Team Hydroacustic – Tarik, Ruth und Emma

You can always find one of us here, as we work in shifts during the day and at night to make sure our instruments are recording data.

The name says it all: hydro = water and acoustics = noise. Our instruments use sound waves, which travel through the water and are reflected back to the ship, to create a map of the seafloor and the uppermost sediment layers. For these two applications we use the Multibeam and the Parasound.


Map of the seabed after recording by the multi beam echo sounder

As soon as we wake up, we are greeted by the multibeam. A constant metallic chirping, like that of a bird, can always be heard on the lowest decks of the ship – these are the acoustic ‘pings’ that are sent down to the seafloor. One can easily make a guessing game out of the changing time intervals. This is because the timing of the signals is directly related to the depth of the water. The sound wave is transmitted through the water column to the seafloor, where it is reflected and returned to the ship. If you know exactly how fast the speed of sound is in the water, you can calculate the water depth with a precision of a few meters. Fortunately, the multibeam does that automatically for us. Since the sound waves also propagate to the sides, we can map a strip with a width of about 10km at a water depth of 4000m and produce a precise map of the surface of the seafloor.

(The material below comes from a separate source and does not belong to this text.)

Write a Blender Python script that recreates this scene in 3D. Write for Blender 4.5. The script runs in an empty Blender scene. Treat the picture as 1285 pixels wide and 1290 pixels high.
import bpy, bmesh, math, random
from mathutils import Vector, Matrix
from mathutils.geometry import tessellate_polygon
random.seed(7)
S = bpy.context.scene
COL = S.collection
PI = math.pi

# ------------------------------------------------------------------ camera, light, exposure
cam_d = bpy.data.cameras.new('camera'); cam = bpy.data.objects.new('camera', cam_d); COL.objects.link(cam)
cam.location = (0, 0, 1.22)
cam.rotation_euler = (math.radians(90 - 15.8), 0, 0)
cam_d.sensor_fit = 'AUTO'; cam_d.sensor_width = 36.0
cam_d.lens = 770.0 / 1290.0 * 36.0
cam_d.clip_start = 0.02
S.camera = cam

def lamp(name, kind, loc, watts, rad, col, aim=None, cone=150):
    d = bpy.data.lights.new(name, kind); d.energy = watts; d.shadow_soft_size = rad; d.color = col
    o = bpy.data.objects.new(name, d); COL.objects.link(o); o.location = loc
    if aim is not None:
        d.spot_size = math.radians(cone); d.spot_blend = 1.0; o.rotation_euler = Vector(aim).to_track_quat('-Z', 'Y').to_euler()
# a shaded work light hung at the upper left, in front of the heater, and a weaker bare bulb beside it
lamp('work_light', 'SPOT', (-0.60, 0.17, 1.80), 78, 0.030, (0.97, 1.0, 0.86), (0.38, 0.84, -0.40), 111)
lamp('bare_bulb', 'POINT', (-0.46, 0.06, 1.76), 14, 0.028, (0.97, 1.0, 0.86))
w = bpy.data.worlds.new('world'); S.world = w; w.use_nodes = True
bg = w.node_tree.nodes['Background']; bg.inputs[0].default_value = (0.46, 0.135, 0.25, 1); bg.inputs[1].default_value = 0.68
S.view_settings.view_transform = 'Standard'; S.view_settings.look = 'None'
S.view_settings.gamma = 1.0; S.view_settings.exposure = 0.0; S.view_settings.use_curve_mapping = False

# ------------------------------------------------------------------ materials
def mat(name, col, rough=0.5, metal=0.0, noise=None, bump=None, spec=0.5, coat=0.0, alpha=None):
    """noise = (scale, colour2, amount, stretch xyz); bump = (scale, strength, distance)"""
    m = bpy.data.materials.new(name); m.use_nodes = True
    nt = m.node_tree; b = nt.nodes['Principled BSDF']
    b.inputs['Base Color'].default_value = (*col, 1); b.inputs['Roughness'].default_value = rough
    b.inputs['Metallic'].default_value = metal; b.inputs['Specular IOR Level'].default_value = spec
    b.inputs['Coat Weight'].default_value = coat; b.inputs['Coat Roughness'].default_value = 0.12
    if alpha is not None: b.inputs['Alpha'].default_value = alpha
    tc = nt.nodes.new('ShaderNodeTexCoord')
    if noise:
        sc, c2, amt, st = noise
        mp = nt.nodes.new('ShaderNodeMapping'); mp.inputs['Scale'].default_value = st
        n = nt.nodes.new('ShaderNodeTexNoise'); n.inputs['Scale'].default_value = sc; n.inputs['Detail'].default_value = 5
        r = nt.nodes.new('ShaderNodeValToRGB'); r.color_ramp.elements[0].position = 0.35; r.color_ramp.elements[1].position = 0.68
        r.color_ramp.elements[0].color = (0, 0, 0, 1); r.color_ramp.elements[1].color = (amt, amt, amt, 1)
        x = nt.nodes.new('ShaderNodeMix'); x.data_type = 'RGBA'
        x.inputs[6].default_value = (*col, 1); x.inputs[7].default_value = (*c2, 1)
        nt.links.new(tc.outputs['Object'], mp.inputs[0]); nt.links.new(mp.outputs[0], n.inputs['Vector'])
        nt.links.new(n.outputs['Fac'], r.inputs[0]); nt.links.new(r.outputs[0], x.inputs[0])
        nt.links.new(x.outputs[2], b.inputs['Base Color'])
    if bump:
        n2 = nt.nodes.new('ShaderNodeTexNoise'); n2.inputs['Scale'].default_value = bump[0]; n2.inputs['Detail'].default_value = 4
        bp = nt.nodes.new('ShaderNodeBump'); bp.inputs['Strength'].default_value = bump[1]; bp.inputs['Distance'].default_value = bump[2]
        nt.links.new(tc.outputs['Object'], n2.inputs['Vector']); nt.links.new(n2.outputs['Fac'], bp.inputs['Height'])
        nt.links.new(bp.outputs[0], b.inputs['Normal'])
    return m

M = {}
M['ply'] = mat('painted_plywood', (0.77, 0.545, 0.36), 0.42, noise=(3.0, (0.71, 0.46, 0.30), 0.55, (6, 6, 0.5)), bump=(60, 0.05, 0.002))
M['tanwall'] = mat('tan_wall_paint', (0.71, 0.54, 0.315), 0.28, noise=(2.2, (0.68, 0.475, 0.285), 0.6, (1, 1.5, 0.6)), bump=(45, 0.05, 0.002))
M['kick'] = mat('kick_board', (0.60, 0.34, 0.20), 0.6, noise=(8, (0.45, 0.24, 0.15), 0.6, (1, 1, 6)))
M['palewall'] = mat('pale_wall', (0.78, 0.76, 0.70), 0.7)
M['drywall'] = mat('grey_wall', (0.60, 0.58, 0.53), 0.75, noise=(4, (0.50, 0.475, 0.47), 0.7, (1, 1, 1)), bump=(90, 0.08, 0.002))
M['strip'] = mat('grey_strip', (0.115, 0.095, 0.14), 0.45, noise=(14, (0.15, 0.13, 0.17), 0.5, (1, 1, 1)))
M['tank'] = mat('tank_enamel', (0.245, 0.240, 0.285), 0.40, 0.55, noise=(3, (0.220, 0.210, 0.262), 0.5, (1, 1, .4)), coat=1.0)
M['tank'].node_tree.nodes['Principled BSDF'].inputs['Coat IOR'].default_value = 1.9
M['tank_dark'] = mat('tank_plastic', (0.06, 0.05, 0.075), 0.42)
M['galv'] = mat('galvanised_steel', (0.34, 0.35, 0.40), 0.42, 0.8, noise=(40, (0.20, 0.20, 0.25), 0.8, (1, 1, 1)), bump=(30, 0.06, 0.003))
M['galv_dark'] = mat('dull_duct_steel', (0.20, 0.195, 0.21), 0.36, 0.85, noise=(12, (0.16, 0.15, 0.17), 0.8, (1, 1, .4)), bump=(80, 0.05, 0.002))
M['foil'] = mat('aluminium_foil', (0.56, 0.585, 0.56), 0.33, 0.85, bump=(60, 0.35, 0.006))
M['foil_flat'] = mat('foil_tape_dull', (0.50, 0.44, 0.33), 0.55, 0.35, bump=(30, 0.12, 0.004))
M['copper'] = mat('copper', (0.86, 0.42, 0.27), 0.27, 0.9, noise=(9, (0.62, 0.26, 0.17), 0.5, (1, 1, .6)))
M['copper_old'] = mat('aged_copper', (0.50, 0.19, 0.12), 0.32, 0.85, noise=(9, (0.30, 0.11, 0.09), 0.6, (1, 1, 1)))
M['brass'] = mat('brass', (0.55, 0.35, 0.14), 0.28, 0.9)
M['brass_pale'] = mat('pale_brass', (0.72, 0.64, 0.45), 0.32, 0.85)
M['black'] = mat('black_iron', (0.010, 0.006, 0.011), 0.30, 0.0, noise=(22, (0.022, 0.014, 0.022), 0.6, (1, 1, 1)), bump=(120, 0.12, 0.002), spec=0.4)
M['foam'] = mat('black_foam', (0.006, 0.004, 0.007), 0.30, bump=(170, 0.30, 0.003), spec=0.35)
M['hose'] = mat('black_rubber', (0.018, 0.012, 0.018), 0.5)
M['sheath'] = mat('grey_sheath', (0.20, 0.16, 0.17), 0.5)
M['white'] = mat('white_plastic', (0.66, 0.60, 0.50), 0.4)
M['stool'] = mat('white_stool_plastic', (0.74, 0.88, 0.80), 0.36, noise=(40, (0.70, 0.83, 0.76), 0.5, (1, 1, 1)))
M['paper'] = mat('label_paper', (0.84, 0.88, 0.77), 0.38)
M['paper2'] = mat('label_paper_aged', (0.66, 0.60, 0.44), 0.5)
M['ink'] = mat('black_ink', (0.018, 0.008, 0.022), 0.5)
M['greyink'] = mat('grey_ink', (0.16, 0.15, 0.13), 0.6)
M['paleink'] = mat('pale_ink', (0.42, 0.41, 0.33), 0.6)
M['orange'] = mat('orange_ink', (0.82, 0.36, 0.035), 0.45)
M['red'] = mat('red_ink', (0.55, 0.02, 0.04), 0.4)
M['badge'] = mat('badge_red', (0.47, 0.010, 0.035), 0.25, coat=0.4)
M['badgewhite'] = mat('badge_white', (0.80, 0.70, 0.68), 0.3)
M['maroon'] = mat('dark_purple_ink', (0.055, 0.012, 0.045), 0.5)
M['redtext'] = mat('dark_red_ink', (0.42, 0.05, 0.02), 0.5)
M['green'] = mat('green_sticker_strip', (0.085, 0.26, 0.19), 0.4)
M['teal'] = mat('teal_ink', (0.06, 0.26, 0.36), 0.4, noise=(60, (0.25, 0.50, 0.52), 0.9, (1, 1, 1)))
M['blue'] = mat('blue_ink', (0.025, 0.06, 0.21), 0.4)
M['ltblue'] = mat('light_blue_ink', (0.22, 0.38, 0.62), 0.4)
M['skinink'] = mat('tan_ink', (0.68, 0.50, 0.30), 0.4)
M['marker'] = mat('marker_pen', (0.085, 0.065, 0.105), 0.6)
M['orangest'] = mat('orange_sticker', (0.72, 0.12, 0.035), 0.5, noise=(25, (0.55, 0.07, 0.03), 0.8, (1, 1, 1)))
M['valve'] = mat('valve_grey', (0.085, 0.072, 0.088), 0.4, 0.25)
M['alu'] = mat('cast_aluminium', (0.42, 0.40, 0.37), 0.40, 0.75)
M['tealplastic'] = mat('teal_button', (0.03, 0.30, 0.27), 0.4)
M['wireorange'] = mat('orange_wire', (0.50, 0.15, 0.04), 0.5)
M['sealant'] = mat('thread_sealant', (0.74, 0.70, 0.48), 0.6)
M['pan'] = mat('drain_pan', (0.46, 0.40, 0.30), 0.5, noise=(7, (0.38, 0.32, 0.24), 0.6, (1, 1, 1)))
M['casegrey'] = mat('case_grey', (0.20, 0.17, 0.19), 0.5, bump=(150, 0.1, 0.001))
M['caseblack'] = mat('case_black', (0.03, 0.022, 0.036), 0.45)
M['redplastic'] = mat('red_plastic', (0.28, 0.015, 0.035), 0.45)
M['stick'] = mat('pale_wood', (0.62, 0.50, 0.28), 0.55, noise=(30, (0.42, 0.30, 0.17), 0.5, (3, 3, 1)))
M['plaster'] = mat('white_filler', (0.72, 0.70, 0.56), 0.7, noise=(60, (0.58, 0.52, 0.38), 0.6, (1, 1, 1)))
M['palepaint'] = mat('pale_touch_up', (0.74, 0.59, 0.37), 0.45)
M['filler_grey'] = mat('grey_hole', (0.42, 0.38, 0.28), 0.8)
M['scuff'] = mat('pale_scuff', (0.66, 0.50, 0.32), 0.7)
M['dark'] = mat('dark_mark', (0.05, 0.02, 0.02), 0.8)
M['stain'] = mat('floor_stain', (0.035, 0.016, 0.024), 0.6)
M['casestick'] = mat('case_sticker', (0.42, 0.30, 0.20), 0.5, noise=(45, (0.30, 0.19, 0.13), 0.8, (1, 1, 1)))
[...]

However, geologists usually want to know from us what the layer below the seafloor looks like. We use Parasound for this purpose. It works similarly to the multibeam, but with sound waves of lower frequencies (4kHz). These can penetrate up to 200 meters deep into the seafloor and provide information about its structure – the presence of sediments, their thickness and stratification. These two methods also give us a chance to detect special surface structures such as small mountains (seamounts), ridges or pockmarks (see below).

Data of the multibeam after processing in 2D, bottom in 3D, grey points are false measurements that were rejected

On board, this information is mainly needed for sampling. It is used to decide where sediment cores will be taken and how long they might be. While new data are coming in in real time, we are already processing the previous ones. Based on these data, decisions are made for stations throughout the day.

Much of the world’s seafloor is only roughly mapped. The Seabed 2030 project aims to compile accurate maps of the seafloor by 2030. The data we are collecting on this expedition will also contribute to this goal. It is not uncommon to discover underwater seamounts or other small to medium sized structures during these mapping surveys that were not previously shown on any map. For instance, even if it was not a new discovery, crossing a field full of pockmarks was quite interesting and exciting to us. Pockmarks are small crates at the seafloor that are formed by gas escaping from the sediments. We were able to observe the small craters in both multibeam and Parasound. These depressions can vary greatly in size from a few meters to several hundred meters in width and up to 150 meters deep.

Top: map of the seabed bottom: Parasound recording, pockmarks marked, not to scale

We are looking forward to our ongoing journey through the Tasman Sea and send greetings home to the other side of the earth.